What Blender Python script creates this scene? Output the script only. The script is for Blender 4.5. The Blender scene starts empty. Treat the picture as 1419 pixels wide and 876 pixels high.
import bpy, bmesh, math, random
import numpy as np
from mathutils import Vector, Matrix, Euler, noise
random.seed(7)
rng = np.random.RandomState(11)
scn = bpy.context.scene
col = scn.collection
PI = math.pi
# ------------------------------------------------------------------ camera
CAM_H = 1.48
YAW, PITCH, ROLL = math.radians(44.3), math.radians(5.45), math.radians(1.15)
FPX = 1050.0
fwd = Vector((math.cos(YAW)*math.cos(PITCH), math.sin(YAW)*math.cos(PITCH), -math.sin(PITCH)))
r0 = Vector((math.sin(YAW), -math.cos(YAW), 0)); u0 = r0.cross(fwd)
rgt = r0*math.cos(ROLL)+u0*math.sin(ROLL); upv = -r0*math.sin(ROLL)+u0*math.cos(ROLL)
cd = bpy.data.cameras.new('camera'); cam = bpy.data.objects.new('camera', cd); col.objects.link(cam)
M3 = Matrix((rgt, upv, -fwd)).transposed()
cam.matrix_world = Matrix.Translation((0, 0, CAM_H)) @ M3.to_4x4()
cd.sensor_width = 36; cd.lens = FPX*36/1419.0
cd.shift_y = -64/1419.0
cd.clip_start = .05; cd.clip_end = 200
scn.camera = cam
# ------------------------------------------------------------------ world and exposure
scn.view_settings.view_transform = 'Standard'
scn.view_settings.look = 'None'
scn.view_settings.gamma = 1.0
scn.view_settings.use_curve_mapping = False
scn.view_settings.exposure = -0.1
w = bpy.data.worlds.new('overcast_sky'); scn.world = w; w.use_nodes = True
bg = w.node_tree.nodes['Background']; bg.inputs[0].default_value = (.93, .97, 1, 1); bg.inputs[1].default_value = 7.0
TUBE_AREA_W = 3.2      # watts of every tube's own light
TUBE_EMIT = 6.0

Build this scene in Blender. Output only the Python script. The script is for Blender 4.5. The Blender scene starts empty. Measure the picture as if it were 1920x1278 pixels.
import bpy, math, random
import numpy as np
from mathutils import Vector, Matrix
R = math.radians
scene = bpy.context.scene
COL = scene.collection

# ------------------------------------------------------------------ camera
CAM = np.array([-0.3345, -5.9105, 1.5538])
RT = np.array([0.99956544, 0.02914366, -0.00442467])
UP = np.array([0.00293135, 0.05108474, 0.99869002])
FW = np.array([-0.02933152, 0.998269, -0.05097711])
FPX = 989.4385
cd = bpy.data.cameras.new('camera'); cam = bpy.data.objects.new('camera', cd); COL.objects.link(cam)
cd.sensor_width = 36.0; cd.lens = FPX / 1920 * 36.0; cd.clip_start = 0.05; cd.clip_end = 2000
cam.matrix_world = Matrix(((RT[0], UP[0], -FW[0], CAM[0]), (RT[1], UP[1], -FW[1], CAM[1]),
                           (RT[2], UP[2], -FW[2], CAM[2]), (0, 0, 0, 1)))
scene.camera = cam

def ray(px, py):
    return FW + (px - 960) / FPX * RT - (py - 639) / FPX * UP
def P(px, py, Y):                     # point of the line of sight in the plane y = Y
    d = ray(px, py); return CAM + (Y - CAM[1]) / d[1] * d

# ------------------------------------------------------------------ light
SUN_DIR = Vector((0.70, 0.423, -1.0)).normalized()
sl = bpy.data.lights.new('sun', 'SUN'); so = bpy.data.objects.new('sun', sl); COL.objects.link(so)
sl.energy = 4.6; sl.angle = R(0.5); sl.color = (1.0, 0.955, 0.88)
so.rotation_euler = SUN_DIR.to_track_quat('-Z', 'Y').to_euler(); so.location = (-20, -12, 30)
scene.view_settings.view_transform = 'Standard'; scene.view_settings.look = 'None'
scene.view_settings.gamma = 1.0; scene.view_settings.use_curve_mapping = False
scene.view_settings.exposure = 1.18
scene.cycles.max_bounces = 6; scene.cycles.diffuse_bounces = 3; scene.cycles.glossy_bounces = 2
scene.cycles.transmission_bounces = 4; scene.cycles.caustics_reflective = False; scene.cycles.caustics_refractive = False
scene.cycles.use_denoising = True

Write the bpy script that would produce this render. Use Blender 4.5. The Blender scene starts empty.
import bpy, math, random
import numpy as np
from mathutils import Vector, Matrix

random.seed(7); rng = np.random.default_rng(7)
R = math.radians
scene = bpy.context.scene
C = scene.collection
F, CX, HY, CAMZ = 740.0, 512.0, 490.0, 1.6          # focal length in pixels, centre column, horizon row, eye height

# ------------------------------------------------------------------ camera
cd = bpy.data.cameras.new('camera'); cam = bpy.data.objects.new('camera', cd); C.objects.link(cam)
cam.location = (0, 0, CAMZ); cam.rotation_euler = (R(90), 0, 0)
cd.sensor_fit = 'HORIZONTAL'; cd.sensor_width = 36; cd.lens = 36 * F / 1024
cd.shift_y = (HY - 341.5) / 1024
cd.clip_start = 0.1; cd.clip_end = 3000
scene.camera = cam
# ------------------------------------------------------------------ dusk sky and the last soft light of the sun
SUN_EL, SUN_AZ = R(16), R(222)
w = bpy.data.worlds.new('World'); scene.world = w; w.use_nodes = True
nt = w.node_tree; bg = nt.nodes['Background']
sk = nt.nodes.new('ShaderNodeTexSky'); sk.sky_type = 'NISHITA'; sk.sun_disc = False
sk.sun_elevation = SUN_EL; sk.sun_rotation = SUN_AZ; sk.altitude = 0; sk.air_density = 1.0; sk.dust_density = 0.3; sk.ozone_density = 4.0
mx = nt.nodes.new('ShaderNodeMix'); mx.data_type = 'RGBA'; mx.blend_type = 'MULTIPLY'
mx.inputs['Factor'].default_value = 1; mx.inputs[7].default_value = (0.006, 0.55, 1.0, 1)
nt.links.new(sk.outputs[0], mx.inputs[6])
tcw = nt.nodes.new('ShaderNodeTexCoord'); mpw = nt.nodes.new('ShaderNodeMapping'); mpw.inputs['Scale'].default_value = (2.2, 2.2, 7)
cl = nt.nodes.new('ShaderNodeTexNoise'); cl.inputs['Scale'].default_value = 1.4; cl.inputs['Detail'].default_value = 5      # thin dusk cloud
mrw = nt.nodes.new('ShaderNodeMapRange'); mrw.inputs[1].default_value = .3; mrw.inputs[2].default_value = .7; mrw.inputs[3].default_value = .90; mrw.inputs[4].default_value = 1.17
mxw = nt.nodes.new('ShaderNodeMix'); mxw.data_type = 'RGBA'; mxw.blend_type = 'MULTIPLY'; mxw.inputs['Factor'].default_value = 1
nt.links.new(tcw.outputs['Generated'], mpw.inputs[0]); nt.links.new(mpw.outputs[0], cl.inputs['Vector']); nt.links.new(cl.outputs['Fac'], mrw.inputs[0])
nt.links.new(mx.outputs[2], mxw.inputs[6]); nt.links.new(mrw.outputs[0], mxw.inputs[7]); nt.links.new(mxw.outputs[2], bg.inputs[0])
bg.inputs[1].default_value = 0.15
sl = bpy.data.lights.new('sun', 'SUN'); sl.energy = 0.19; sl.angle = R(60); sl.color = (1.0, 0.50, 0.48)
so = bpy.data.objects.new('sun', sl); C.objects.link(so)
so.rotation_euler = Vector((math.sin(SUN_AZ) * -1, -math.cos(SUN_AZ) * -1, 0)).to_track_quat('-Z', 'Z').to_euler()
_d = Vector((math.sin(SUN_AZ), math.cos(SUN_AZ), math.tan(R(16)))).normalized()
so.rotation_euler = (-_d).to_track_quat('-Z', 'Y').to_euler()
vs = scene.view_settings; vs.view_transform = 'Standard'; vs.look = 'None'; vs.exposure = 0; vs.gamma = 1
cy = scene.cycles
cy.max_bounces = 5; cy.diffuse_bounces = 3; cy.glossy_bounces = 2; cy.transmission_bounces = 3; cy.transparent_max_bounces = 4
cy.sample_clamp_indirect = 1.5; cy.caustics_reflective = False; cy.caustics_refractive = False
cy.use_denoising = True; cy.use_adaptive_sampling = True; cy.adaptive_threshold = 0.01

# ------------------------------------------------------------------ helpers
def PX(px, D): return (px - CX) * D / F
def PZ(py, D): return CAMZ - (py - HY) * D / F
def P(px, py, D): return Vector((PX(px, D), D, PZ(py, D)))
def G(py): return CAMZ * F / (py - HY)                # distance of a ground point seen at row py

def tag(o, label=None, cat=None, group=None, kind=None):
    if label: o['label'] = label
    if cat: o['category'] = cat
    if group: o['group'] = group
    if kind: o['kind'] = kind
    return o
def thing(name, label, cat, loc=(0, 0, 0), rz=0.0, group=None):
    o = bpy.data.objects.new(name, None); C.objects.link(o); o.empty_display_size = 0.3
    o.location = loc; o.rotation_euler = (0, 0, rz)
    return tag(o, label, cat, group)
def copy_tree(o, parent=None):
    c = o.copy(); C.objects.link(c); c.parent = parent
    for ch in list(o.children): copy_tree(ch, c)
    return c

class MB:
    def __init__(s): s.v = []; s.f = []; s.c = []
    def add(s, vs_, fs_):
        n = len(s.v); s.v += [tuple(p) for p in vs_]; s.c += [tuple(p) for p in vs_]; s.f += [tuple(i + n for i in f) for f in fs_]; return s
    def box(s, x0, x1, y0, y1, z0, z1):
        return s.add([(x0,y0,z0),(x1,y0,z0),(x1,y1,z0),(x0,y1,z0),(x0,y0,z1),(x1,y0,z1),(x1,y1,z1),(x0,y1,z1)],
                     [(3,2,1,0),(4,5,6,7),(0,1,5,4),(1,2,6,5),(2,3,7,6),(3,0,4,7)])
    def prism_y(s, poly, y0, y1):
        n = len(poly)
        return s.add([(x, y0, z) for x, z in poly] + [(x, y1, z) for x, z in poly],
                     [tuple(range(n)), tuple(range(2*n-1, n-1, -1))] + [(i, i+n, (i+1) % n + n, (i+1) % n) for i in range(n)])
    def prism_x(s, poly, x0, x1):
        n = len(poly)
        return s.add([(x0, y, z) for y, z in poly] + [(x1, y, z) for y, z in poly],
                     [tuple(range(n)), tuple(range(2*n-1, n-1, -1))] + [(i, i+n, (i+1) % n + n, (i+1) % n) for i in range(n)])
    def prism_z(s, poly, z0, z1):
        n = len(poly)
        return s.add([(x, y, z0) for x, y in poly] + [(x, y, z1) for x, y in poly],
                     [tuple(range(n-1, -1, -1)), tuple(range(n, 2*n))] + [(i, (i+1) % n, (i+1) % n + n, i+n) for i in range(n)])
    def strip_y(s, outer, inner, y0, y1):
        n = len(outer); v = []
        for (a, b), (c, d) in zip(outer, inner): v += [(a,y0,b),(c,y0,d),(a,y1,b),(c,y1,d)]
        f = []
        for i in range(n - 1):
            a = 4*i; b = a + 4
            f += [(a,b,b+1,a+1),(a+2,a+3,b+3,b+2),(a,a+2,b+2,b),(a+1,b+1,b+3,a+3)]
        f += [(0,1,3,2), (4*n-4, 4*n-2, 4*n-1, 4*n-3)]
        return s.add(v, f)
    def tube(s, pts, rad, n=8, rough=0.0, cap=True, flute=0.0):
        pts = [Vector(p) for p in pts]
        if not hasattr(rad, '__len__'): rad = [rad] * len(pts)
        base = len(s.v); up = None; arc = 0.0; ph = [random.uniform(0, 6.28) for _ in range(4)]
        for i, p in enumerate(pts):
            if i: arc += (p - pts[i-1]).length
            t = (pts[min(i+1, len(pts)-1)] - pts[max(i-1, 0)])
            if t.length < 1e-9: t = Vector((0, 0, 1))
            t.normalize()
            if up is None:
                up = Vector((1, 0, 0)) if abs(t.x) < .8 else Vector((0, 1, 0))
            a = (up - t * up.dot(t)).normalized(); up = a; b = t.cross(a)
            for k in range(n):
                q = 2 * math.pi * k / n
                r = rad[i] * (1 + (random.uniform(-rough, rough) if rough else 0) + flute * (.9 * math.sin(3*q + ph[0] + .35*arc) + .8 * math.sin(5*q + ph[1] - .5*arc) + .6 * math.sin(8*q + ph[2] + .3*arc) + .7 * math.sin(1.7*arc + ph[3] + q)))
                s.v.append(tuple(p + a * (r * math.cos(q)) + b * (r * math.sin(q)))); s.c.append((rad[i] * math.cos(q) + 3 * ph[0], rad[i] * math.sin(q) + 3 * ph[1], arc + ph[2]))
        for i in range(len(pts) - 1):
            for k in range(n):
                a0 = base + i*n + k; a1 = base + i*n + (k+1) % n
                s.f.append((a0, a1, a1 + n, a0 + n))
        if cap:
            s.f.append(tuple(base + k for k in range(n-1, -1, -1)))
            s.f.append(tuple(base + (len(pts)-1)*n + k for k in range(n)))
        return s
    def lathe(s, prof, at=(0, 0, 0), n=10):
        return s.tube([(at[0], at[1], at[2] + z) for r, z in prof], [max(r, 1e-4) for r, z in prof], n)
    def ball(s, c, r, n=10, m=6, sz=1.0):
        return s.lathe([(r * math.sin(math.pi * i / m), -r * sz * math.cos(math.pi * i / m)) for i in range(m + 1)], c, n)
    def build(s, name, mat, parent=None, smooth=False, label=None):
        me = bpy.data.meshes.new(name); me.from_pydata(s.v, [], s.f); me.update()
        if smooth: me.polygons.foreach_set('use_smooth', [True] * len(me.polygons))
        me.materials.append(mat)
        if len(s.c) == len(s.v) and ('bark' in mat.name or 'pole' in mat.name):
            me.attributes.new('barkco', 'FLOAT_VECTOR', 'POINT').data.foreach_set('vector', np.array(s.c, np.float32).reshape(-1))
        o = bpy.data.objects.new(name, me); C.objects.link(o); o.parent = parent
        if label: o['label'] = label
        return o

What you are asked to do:
Everything from the line with "Build this scene" through the line with "d = ray(px, py);" is to be output exactly; leave out all other lines.

Exercise solution:
Build this scene in Blender. Output only the Python script. The script is for Blender 4.5. The Blender scene starts empty. Measure the picture as if it were 1920x1278 pixels.
import bpy, math, random
import numpy as np
from mathutils import Vector, Matrix
R = math.radians
scene = bpy.context.scene
COL = scene.collection

# ------------------------------------------------------------------ camera
CAM = np.array([-0.3345, -5.9105, 1.5538])
RT = np.array([0.99956544, 0.02914366, -0.00442467])
UP = np.array([0.00293135, 0.05108474, 0.99869002])
FW = np.array([-0.02933152, 0.998269, -0.05097711])
FPX = 989.4385
cd = bpy.data.cameras.new('camera'); cam = bpy.data.objects.new('camera', cd); COL.objects.link(cam)
cd.sensor_width = 36.0; cd.lens = FPX / 1920 * 36.0; cd.clip_start = 0.05; cd.clip_end = 2000
cam.matrix_world = Matrix(((RT[0], UP[0], -FW[0], CAM[0]), (RT[1], UP[1], -FW[1], CAM[1]),
                           (RT[2], UP[2], -FW[2], CAM[2]), (0, 0, 0, 1)))
scene.camera = cam

def ray(px, py):
    return FW + (px - 960) / FPX * RT - (py - 639) / FPX * UP
def P(px, py, Y):                     # point of the line of sight in the plane y = Y
    d = ray(px, py); return CAM + (Y - CAM[1]) / d[1] * d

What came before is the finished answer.